Mr Mohammed pulled no punches: he pointedly accused Britain and France (and corrupt failed politicians) for granting safe haven to IPOB and for being the source of the organisation’s funding and that if these countries have cooperated with Nigeria, things would not have deteriorated. “In tackling IPOB again, there are a few very naughty diplomatic issues which you need to skip…The Federal Government asked the United Kingdom to help shut down Radio Biafra in London from where Kanu was transmitting hate speeches, the UK government rejected the request based on the need to protect freedom of speech”. He also accused France of being the financial headquarters of IPOB.
It is clear from the above that listing of an individual or group as a terrorist or terrorist organisation is highly subjective and often depends on the person doing the labelling.

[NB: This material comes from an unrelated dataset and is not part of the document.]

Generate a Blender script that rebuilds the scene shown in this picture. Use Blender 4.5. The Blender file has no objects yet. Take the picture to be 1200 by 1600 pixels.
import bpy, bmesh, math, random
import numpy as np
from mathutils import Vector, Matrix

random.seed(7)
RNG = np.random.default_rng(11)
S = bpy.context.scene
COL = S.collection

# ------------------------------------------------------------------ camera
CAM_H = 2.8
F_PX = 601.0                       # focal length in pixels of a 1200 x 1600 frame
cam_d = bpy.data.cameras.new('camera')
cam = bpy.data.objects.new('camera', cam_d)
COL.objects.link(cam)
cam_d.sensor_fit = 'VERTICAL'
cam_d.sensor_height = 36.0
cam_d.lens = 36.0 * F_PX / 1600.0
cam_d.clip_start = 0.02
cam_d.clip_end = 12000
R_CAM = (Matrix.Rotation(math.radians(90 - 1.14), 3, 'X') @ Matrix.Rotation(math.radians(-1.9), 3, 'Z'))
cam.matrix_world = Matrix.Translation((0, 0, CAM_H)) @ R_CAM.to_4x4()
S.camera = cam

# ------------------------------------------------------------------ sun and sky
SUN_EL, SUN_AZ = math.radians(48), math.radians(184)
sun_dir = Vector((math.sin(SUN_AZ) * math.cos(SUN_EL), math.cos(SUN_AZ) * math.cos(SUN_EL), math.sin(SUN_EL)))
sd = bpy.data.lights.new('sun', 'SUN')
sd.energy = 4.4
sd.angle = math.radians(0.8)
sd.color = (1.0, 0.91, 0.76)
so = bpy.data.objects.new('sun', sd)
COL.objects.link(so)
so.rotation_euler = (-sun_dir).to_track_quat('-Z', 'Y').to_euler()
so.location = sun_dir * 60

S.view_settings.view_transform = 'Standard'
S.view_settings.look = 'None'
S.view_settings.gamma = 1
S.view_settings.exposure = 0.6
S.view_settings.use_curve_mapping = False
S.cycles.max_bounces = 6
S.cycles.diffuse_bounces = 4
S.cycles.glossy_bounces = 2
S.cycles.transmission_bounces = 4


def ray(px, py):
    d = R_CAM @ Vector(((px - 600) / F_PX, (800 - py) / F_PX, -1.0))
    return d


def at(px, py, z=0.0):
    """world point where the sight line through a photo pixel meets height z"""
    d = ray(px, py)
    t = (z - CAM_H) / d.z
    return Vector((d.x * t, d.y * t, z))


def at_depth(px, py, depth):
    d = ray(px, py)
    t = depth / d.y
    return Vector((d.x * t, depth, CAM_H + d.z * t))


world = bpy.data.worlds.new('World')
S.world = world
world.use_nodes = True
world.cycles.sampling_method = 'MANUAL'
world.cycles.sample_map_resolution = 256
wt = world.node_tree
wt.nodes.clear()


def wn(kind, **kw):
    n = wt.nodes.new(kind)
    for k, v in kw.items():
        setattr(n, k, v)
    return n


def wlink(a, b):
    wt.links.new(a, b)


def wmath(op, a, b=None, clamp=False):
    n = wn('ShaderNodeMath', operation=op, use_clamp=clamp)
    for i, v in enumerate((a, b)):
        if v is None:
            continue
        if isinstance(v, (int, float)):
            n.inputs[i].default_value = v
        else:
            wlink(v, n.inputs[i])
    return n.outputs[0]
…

Just like in the Middle East where Saudi Arabi, the United Arab Emirates, Egypt and a host of other Sunni nations are attempting to strangulate Quarter in the pretext that it supports terrorists. More outrageous is even the demand to shot down the Aljazeera network probably because the station has been quite critical of Saudi Arabia and its main allies in the region.
In the Nigerian case, even after the Global Terrorism Index consistently named the Fulani herdsmen as terrorists, the Nigerian government merely sees them as criminals and not terrorists. Coincidentally, Nigeria’s president, Mohammadu Buhari, a Fulani himself, is their life grand patron. The IPOB militants however are not so lucky such that even their inalienable right to self-determination is being denied and proscribed. But the refusal of other international actors to follow categorise them as a terrorist organisation may hamper the federal government’s effort to tame the group. The government may just be fanning the embers of another violent insurgency. Well, just like the President said, his entire resolve is to see that “Nigeria did not break up under his watch.” Whatever happens after may not be of interest to him.